Why Experts Are Necessary

After I blogged last week about the Blurred Lines verdict, I ended up in a Twitter conversation over the validity of Judith Finell’s report and testimony in the case. Finell is a music expert - or musicologist - who testified for Marvin Gaye’s family that Robin Thicke’s song held so many similarities to Gaye’s 1977 hit Got To Give It Up that “[t]he two songs’ substantial similarities surpass the realm of generic coincidence, reaching to the very essence of each work,” that “[i]n listening to these two songs, the ordinary ‘lay' listener would likely recognize the substantial similarities between them,” and that “the ordinary observer would recognize the substantial similarities between these songs."

My conversation partner had a hard time swallowing Finell’s report because, as he put it, he could hear the differences between them with his own two ears. He felt that Finell was reaching and was missing the forest for the trees.
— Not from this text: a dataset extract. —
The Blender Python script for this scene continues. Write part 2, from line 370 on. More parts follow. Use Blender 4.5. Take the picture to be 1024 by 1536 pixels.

I agreed that I couldn't find the songs as similar as Finell did, but I nevertheless defended her report and expertise. While I could not reasonably conclude that Blurred Lines and Got To Give It Up were close enough to enforce a copyright infringement claim, I’ve seen a number of people argue that the songs are so alike they might as well be the same.

And that’s why we have expert testimony, isn’t it? Because two reasonable lay persons can come to different conclusions about a thing, and that without expert testimony, the issue would be unresolvable. According to the Rules of Evidence Advisory Committee,”[a]n intelligent evaluation of facts is often difficult or impossible without the application of some scientific, technical, or other specialized knowledge."

Rule 702 of the Federal Rules of Evidence addresses that very issue. The rule governs the use of expert testimony in trial and pre-trial stages (most states have a similar rule for their state courts) and provides that:

"A witness who is qualified as an expert by knowledge, skill, experience, training, or education may testify in the form of an opinion or otherwise if: (a) the expert’s scientific, technical, or other specialized knowledge will help the trier of fact to understand the evidence or to determine a fact in issue; (b) the testimony is based on sufficient facts or data; (c) the testimony is the product of reliable principles and methods; and (d) the expert has reliably applied the principles and methods to the facts of the case.”

In other words, someone who really knows their stuff inside and out and can help the jury figure it out.

Expert testimony has long been considered an important part of the judicial process, but that role was solidified in the early 90’s when a trio of Supreme Court cases dealing with the validity of expert testimony arose. Out of those cases came the Daubert Standard, a process by which a court can ascertain whether an expert’s testimony is admissible. To do that, the expert must demonstrate that his/her conclusion about an issue is derived from sound scientific methodology and rigorous fact-based analysis. Among the factors considered in applying the Daubert Standard: whether the issue can be empirically tested, whether it might be subjected to peer review and publication, and whether the methodology used is generally accepted in the scientific community. In 2000, Rule 702 was amended to codify the Daubert Standard directly into the process.

I mention all of this to simply say that experts are important when regular people like you and I lack the expertise to sufficiently judge an issue. Which means that we might personally disagree with Judith Finell’s conclusion on the Blurred Lines case, but that doesn’t mean we know what we're talking about.